Depois de dois capítulos, nos quais são abordadas as maneiras tradicionais e as maneiras atuais de análise de fontes primárias -tanto textuais quanto materiais-, seguem-se outros oito, onde os documentos aparecem agrupados em torno de eixos temáticos. Vários documentos mereceram por parte do autor comentários bastante detalhados que evidenciam o seu valor informativo e suas possibilidades interpretativas. O leitor encontrará, ainda, ao final de cada capítulo, duas seções, as "Atividades Encaminhadas" e as "Atividades Propostas". Estas trazem observações pontuais sobre as diversas questões suscitadas pelas fontes e uma orientação temática para aqueles que desejam aprofundar-se no estudo.
Os critérios empregados na seleção dos documentos ficam claros pelas palavras do próprio autor: "Centrando-se em acontecimentos políticos da elite e nos poucos autores considerados clássicos, exclui-se a maior parte da história e da cultura antigas das nossas reflexões. No entanto, a tendência das ciências humanas tem sido privilegiar a multiplicação de objetos, de abordagens e, consequentemente, de fontes de informação (...), orientação que será seguida nesta coletânea". Ainda segundo Funari: "A seleção de documentos procurou evitar a reprodução da noção de principais eventos, autores ou monumentos superiores", para não "induzir o leitor a considerar que ali está reproduzido aquilo que é mais importante" (pág. 26). Encontraremos assim, textos de autores tradicionalmente considerados "clássicos" como Aristóteles e Cícero, ao lado de outros menos conhecidos, como Filo de Alexandria ou Símias de Rodes. Por outro lado, documentos só disponíveis em obras especializadas são aqui divulgados, possibilitando ao leitor perceber como o nosso conhecimento sobre o mundo antigo é construído a partir de uma multiplicidade de fontes. É o caso dos grafites de Pompéia, traduzidos e comentados com riqueza de detalhes pelo autor, da moeda de Atenas, do mosaico da batalha de Issus, da pintura mural da Vila dos Mistérios, do trono Ludovisi, e do lécito de fundo branco.

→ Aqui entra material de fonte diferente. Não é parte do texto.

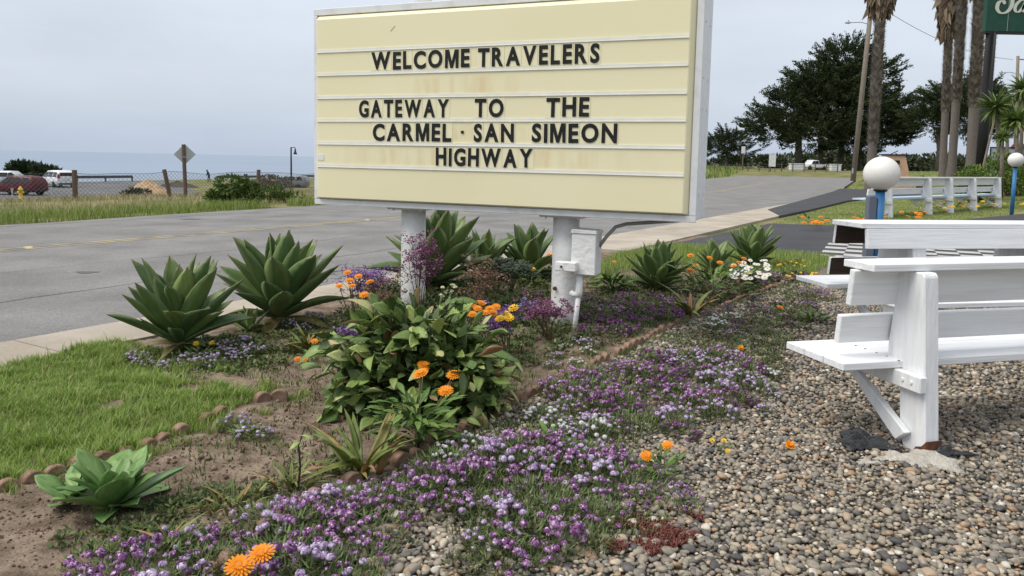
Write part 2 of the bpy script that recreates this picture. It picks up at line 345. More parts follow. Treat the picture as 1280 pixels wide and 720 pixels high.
# ---- gravel: a bed with real pebbles
PEB_ST = [(0, (.07, .068, .068)), (.12, (.13, .12, .11)), (.30, (.24, .215, .175)), (.48, (.32, .28, .215)), (.62, (.20, .187, .17)), (.76, (.41, .35, .26)), (.85, (.34, .22, .135)), (.94, (.50, .44, .345)), (1, (.62, .585, .52))]
PEB = M('river_pebbles', (.75, .75, .75), (1.15, 1.12, 1.08), 60, .55, .15, 250, .35, island=PEB_ST, bdist=.002)
PEBO = M('river_pebble', (.75, .75, .75), (1.15, 1.12, 1.08), 60, .55, .15, 250, .35, objrnd=PEB_ST, bdist=.002)
GB = M('gravel_fines', (.10, .085, .065), (.26, .22, .17), 45, .9, .9, 60, .2, bdist=.015, detail=3)
gm = MB(); gm.add([(q.x, q.y, -.006) for q in GRAVEL], [list(range(len(GRAVEL)))]); gravel = tag(gm.build('gravel_bed', GB), kind='structure')
def ico(sub):
    bm = bmesh.new(); bmesh.ops.create_icosphere(bm, subdivisions=sub, radius=1); v = np.array([q.co for q in bm.verts]); f = np.array([[q.index for q in a.verts] for a in bm.faces]); bm.free(); return v, f
def pebshape(sub, seed):
    v, f = ico(sub); rg = np.random.default_rng(seed); v = v*np.array([1, rg.uniform(.62, .9), rg.uniform(.38, .6)])
    for _ in range(4):
        d = rg.normal(size=3); d /= np.linalg.norm(d); k = v@d; c = rg.uniform(.45, .8)*np.abs(k).max(); v = v-np.outer(np.maximum(k-c, 0)*.75, d)
    return v, f
vis = [at(-100, 735), at(1400, 735), at(1400, 330), at(900, 330)]
def hexpts(sp, x0, x1, y0, y1):
    a = np.arange(x0, x1, sp); b = np.arange(y0, y1, sp*.87); A, B = np.meshgrid(a, b, indexing='ij'); A = A+(np.arange(len(b)) % 2)*sp*.5
    P = np.stack([A.ravel(), B.ravel()], 1)+RNG.normal(0, sp*.2, (A.size, 2)); return P
Pn = hexpts(.0238, -1.3, 4.4, 2.05, 4.7); Pf = hexpts(.034, -.3, 7.4, 4.7, 9.8)
def infov(P, m=1.22):
    q = np.stack([P[:, 0], P[:, 1], np.full(len(P), -EYE)], 1); d = q@_f; uu = q@CR/d*FPX; vv = -(q@CU)/d*FPX-(360-YC)
    return (np.abs(uu) < 640*m) & (vv < 360*m+10)
Pn = Pn[in_poly(Pn, GRAVEL) & infov(Pn)]; Pf = Pf[in_poly(Pf, GRAVEL) & infov(Pf)]
nn = len(Pn); rad = np.clip(RNG.lognormal(math.log(.0148), .35, nn), .006, .031)
order = np.argsort(-(rad/(Pn[:, 1]+.3)))      # largest in the picture first
sel = np.zeros(nn, bool); cand = order[:900]; sel[cand[::3]] = True
PM = [addm(mesh_np('pebble', *pebshape(2, 40+i), True), PEBO) for i in range(6)]
for i in np.nonzero(sel)[0]:
    inst('pebble', PM[i % 6], gravel, (Pn[i, 0], Pn[i, 1], rad[i]*.42+random.uniform(0, .006)), (random.uniform(-.35, .35), random.uniform(-.35, .35), random.uniform(0, 6.28)), float(rad[i]))
parts = []
def pebs(P, r_, sub, seeds, zadd):
    idx = RNG.integers(0, len(seeds), len(P))
    for k, sd_ in enumerate(seeds):
        w = idx == k; n = w.sum()
        if not n: continue
        bv, bf = pebshape(sub, sd_); Rm = np.einsum('nij,njk->nik', rotz(RNG.uniform(0, 6.283, n)), np.einsum('nij,njk->nik', rotx(RNG.normal(0, .28, n)), roty(RNG.normal(0, .28, n))))
        rr = r_[w]; parts.append(scatter(bv, bf, Rm, np.repeat(rr[:, None], 3, 1), np.stack([P[w, 0], P[w, 1], rr*.3+RNG.uniform(-.004, zadd, n)], 1)))
ns_ = ~sel; nearm = Pn[:, 1] < 2.95
pebs(Pn[ns_ & nearm], rad[ns_ & nearm], 2, [1, 2, 3, 4, 5, 6], .009)
pebs(Pn[ns_ & ~nearm], rad[ns_ & ~nearm], 1, [7, 8, 9, 10], .009)
pebs(Pf, np.clip(RNG.lognormal(math.log(.019), .28, len(Pf)), .01, .034), 1, [11, 12, 13], .01)
Vp, Fp = join(parts); tag(fin('pebbles', mesh_np('pebbles', Vp, Fp, True), PEB, gravel), kind='stuff')
print('pebbles', nn, len(Pf), 'tris', len(Fp))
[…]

Se, por um lado, o caráter inovador do livro manifesta-se na escolha de documentos de diferentes categorias, por outro, aparece no modo como estes são organizados em torno de eixos temáticos não convencionais: "Memórias", "Práticas", "Sentimentos", "Reflexões", "Expressões", "Poderes", "Espaços", "Experimentos". Esta organização pretende passar para o leitor uma visão de como a realidade dos antigos era bem mais rica e complexa do que a tradicional divisão em "política, economia, sociedade e cultura" permite entrever. Funari trabalha com essas novas categorias como se as tivesse experimentando, procurando resgatar nos documentos aspectos que numa primeira leitura são invisíveis. Assim, constitui um desafio compreender por que os fragmentos da poesia sensual de Safo não estão em "Sentimentos" e sim em "Poderes". O mesmo pode ser dito a respeito de outros documentos como o contrato de casamento registrado sobre um papiro egípcio que aparece no capítulo sobre "Espaços" ao lado do texto de Vitrúvio que trata visivelmente de espaços arquitetônicos. Mas este procedimento do autor, mesmo que por vezes difícil de acompanhar, instiga o leitor a procurar detalhes que uma formação mais tradicional não permitiria identificar nos documentos.

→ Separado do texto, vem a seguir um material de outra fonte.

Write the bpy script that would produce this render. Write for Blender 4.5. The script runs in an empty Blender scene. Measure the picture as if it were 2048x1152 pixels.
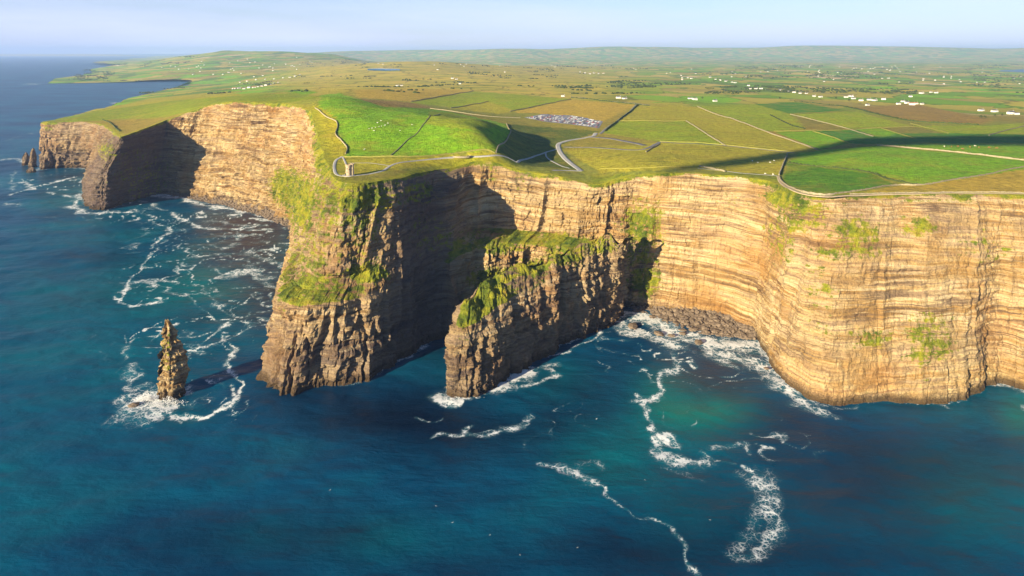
import bpy, bmesh, math, random
import numpy as np
from mathutils import Vector
from mathutils.geometry import delaunay_2d_cdt

# ------------------------------------------------------------------ camera, sky, sun, exposure
scene = bpy.context.scene
COL = scene.collection
CAM_H, FPX, PY0, PX0 = 300.0, 1334.0, 105.0, 1024.0      # camera height (m), focal length / horizon row in 2048-px units

cam_d = bpy.data.cameras.new('camera'); cam = bpy.data.objects.new('camera', cam_d); COL.objects.link(cam)
cam.location = (0, 0, CAM_H); cam.rotation_euler = (math.radians(90), 0, 0)
cam_d.sensor_width = 36.0; cam_d.lens = 36.0 * FPX / 2048.0
cam_d.shift_y = -(576.0 - PY0) / 2048.0
cam_d.clip_start = 1.0; cam_d.clip_end = 400000.0
scene.camera = cam

SUN_EL = math.radians(15.0)
SUN_A = math.radians(46.0)                 # sun stands to the left, this far behind the camera's side line
sdir = Vector((-math.cos(SUN_A) * math.cos(SUN_EL), -math.sin(SUN_A) * math.cos(SUN_EL), math.sin(SUN_EL)))
world = bpy.data.worlds.new('World'); scene.world = world; world.use_nodes = True
wn, wl = world.node_tree.nodes, world.node_tree.links
for n in list(wn): wn.remove(n)
wo = wn.new('ShaderNodeOutputWorld'); wb = wn.new('ShaderNodeBackground'); sk = wn.new('ShaderNodeTexSky')
sk.sky_type = 'NISHITA'; sk.sun_disc = False
sk.sun_elevation = SUN_EL
sk.sun_rotation = math.atan2(sdir.x, sdir.y)
sk.air_density = 1.0; sk.dust_density = 0.3; sk.ozone_density = 4.0; sk.altitude = 300
# a thin veil of high cloud, the same all round the horizon
wtc = wn.new('ShaderNodeTexCoord'); wsep = wn.new('ShaderNodeSeparateXYZ'); wl.new(wtc.outputs['Generated'], wsep.inputs[0])
wrm = wn.new('ShaderNodeMapRange'); wl.new(wsep.outputs[2], wrm.inputs[0])
for k_, v_ in ((1, 0.0), (2, 0.20), (3, 0.72), (4, 0.0)): wrm.inputs[k_].default_value = v_
wmp = wn.new('ShaderNodeMapping'); wmp.inputs['Scale'].default_value = (3.0, 3.0, 26.0); wl.new(wtc.outputs['Generated'], wmp.inputs['Vector'])
wno = wn.new('ShaderNodeTexNoise'); wno.inputs['Scale'].default_value = 1.0; wno.inputs['Detail'].default_value = 5; wl.new(wmp.outputs[0], wno.inputs['Vector'])
wnr = wn.new('ShaderNodeMapRange'); wl.new(wno.outputs['Fac'], wnr.inputs[0])
for k_, v_ in ((1, 0.3), (2, 0.75), (3, 0.55), (4, 1.4)): wnr.inputs[k_].default_value = v_
wmu = wn.new('ShaderNodeMath'); wmu.operation = 'MULTIPLY'; wmu.use_clamp = True; wl.new(wrm.outputs[0], wmu.inputs[0]); wl.new(wnr.outputs[0], wmu.inputs[1])
wmx = wn.new('ShaderNodeMix'); wmx.data_type = 'RGBA'; wl.new(wmu.outputs[0], wmx.inputs[0]); wl.new(sk.outputs[0], wmx.inputs[6]); wmx.inputs[7].default_value = (6.3, 6.7, 10.2, 1)
wl.new(wmx.outputs[2], wb.inputs['Color']); wb.inputs['Strength'].default_value = 0.052
wl.new(wb.outputs[0], wo.inputs['Surface'])

sun_d = bpy.data.lights.new('sun', 'SUN'); sun = bpy.data.objects.new('sun', sun_d); COL.objects.link(sun)
sun_d.energy = 5.0; sun_d.angle = math.radians(0.5); sun_d.color = (1.0, 0.84, 0.55)
sun.rotation_euler = sdir.to_track_quat('Z', 'Y').to_euler()
sun.location = (-300, -200, 600)

scene.view_settings.view_transform = 'Standard'; scene.view_settings.look = 'None'
scene.view_settings.exposure = 1.5; scene.view_settings.gamma = 1.0
scene.view_settings.use_curve_mapping = False
scene.render.engine = 'CYCLES'
scene.cycles.max_bounces = 4; scene.cycles.diffuse_bounces = 1; scene.cycles.glossy_bounces = 2
scene.cycles.transmission_bounces = 2; scene.cycles.volume_bounces = 1
scene.cycles.use_denoising = True
scene.cycles.caustics_reflective = False; scene.cycles.caustics_refractive = False

# ------------------------------------------------------------------ numeric helpers
rng = np.random.default_rng(7)
def _h(i, j, s):
    n = (i.astype(np.int64) * 374761393 + j.astype(np.int64) * 668265263 + s * 974634777) & 0xffffffff
    n = ((n ^ (n >> 13)) * 1274126177) & 0xffffffff
    return ((n ^ (n >> 16)) & 0xffffff) / float(0xffffff)
def hash2(i, j, s=0):
    return _h(np.asarray(i), np.asarray(j), s)
def noise2(x, y, s=0):
    x = np.asarray(x, float); y = np.asarray(y, float)
    i = np.floor(x); j = np.floor(y); fx = x - i; fy = y - j
    fx = fx * fx * fx * (fx * (fx * 6 - 15) + 10); fy = fy * fy * fy * (fy * (fy * 6 - 15) + 10)
    i = i.astype(np.int64); j = j.astype(np.int64)
    a = _h(i, j, s); b = _h(i + 1, j, s); c = _h(i, j + 1, s); d = _h(i + 1, j + 1, s)
    return ((a + (b - a) * fx) * (1 - fy) + (c + (d - c) * fx) * fy) * 2 - 1
def fbm(x, y, s=0, o=4):
    r = 0; a = 0.5
    for k in range(o):
        r = r + a * noise2(x * 2 ** k, y * 2 ** k, s + k * 17); a *= 0.5
    return r
def smooth(a, b, x):
    t = np.clip((x - a) / (b - a), 0, 1); return t * t * (3 - 2 * t)
def P(px, py, z=0.0):
    """point of the place seen in direction (px, py) at height z"""
    d = (CAM_H - z) * FPX / (py - PY0)
    return ((px - PX0) / FPX * d, d, z)
def proj(x, y, z):
    return PX0 + x / y * FPX, PY0 + (CAM_H - z) / y * FPX
def in_poly(x, y, poly):
    inside = np.zeros(np.shape(x), bool); n = len(poly); j = n - 1
    for i in range(n):
        xi, yi = poly[i]; xj, yj = poly[j]
        if yi != yj:
            c = ((yi > y) != (yj > y)) & (x < (xj - xi) * (y - yi) / (yj - yi) + xi)
            inside ^= c
        j = i
    return inside
def seg_dist(x, y, pts):
    best = np.full(np.shape(x), 1e9)
    for (ax, ay), (bx, by) in zip(pts[:-1], pts[1:]):
        dx, dy = bx - ax, by - ay; L = dx * dx + dy * dy + 1e-9
        t = np.clip(((x - ax) * dx + (y - ay) * dy) / L, 0, 1)
        best = np.minimum(best, np.hypot(x - ax - t * dx, y - ay - t * dy))
    return best
def resample(pts, step):
    pts = np.asarray(pts, float); d = np.r_[0, np.cumsum(np.linalg.norm(np.diff(pts, axis=0), axis=1))]
    n = max(2, int(d[-1] / step) + 1); t = np.linspace(0, d[-1], n)
    return np.stack([np.interp(t, d, pts[:, k]) for k in range(pts.shape[1])], 1)
def spline(pts, per=8):
    """Catmull-Rom through the points"""
    p = np.asarray(pts, float); p = np.vstack([2 * p[0] - p[1], p, 2 * p[-1] - p[-2]]); out = []
    for i in range(1, len(p) - 2):
        for k in range(per):
            t = k / per
            out.append(0.5 * ((2 * p[i]) + (p[i + 1] - p[i - 1]) * t + (2 * p[i - 1] - 5 * p[i] + 4 * p[i + 1] - p[i + 2]) * t * t
                              + (3 * p[i] - p[i - 1] - 3 * p[i + 1] + p[i + 2]) * t ** 3))
    out.append(p[-2]); return np.array(out)
def gsmooth(a, sig):
    """gaussian smoothing along axis 0, ends kept"""
    r = int(sig * 3); k = np.exp(-0.5 * (np.arange(-r, r + 1) / sig) ** 2); k /= k.sum()
    pad = np.concatenate([np.repeat(a[:1], r, 0), a, np.repeat(a[-1:], r, 0)])
    cs = np.zeros_like(a)
    for i, w in enumerate(k): cs += w * pad[i:i + len(a)]
    return cs

# ------------------------------------------------------------------ mesh helpers
def mesh_np(name, verts, faces, mat=None, smooth_shade=True, attrs=None, parent=None, colors=None):
    verts = np.asarray(verts, np.float32); faces = np.asarray(faces, np.int32)
    me = bpy.data.meshes.new(name); nf, k = faces.shape
    me.vertices.add(len(verts)); me.vertices.foreach_set('co', verts.ravel())
    me.loops.add(nf * k); me.loops.foreach_set('vertex_index', faces.ravel())
    me.polygons.add(nf); me.polygons.foreach_set('loop_start', np.arange(0, nf * k, k, dtype=np.int32))
    me.polygons.foreach_set('loop_total', np.full(nf, k, np.int32))
    me.update(calc_edges=True)
    me.polygons.foreach_set('use_smooth', np.full(nf, smooth_shade, bool))
    for an, av in (attrs or {}).items():
        a = me.attributes.new(an, 'FLOAT', 'POINT'); a.data.foreach_set('value', np.asarray(av, np.float32).ravel())
    if colors is not None:
        a = me.attributes.new('Col', 'FLOAT_COLOR', 'POINT')
        c = np.ones((len(verts), 4), np.float32); c[:, :3] = colors; a.data.foreach_set('color', c.ravel())
    if mat: me.materials.append(mat)
    ob = bpy.data.objects.new(name, me); COL.objects.link(ob)
    if parent: ob.parent = parent
    return ob
def grid_faces(nu, nv):
    i = np.arange(nu - 1)[:, None] * nv + np.arange(nv - 1)[None, :]
    return np.stack([i, i + nv, i + nv + 1, i + 1], -1).reshape(-1, 4)
def tag(o, label=None, cat=None, group=None, kind=None):
    if label: o['label'] = label
    if cat: o['category'] = cat
    if group: o['group'] = group
    if kind: o['kind'] = kind
    return o
def empty(name, loc, rz=0.0):
    o = bpy.data.objects.new(name, None); COL.objects.link(o); o.location = loc; o.rotation_euler = (0, 0, rz); o.empty_display_size = 1; return o

class MB:
    def __init__(s): s.v, s.f = [], []
    def box(s, c, d, rz=0.0, taper=1.0):
        x, y, z = c; a, b, h = d[0] / 2, d[1] / 2, d[2]; n = len(s.v); cr, sr = math.cos(rz), math.sin(rz)
        for zz, t in ((0, 1.0), (h, taper)):
            for sx, sy in ((-1, -1), (1, -1), (1, 1), (-1, 1)):
                lx, ly = sx * a * t, sy * b * t
                s.v.append((x + lx * cr - ly * sr, y + lx * sr + ly * cr, z + zz))
        for q in ((3, 2, 1, 0), (4, 5, 6, 7), (0, 1, 5, 4), (1, 2, 6, 5), (2, 3, 7, 6), (3, 0, 4, 7)): s.f.append([n + k for k in q])
        return s
    def gable(s, c, d, h):
        """pitched roof, ridge along x"""
        x, y, z = c; a, b = d[0] / 2, d[1] / 2; n = len(s.v)
        s.v += [(x - a, y - b, z), (x + a, y - b, z), (x + a, y + b, z), (x - a, y + b, z), (x - a, y, z + h), (x + a, y, z + h)]
        s.f += [[n + 3, n + 2, n + 1, n], [n, n + 1, n + 5, n + 4], [n + 2, n + 3, n + 4, n + 5], [n + 1, n + 2, n + 5], [n + 3, n, n + 4]]
        return s
    def lathe(s, c, prof, seg=24):
        x, y, z = c; n = len(s.v); m = len(prof)
        for k in range(seg):
            a = 2 * math.pi * k / seg
            for r, h in prof: s.v.append((x + r * math.cos(a), y + r * math.sin(a), z + h))
        for k in range(seg):
            for j in range(m - 1):
                a, b = n + k * m + j, n + ((k + 1) % seg) * m + j
                s.f.append([a, b, b + 1, a + 1])
        return s
    def mesh(s, name, mat):
        me = bpy.data.meshes.new(name); me.from_pydata(s.v, [], s.f); me.update()
        if mat: me.materials.append(mat)
        return me
    def build(s, name, mat, parent=None):
        o = bpy.data.objects.new(name, s.mesh(name, mat)); COL.objects.link(o)
        if parent: o.parent = parent
        return o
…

Ainda que a cultura material tenha sido valorizada por Funari, sente-se a falta dos documentos materiais no índice do livro. Percebe-se também que eles não têm títulos destacados (além da legenda das figuras) como mereceram os documentos textuais. Embora recebam comentários exaustivos e apareçam nas listagens ao final do livro (sem indicação das páginas), o modo como são apresentados dificulta o seu acesso.
O manuseio do livro sofre também com a falta de enquadramento cronológico de parte dos documentos. Em uma segunda edição seria interessante que as datas aparecessem já associadas aos títulos de cada um deles.
Para encerrar, é preciso ressaltar que este livro de Pedro Paulo Funari, além de todas as qualidades, tem também a vantagem de demonstrar o valor e a importância dos estudos clássicos para a formação dos nossos jovens. 

Maria Beatriz Borba Florenzano é professora de arqueologia no Museu de Arqueologia e Etnologia da USP.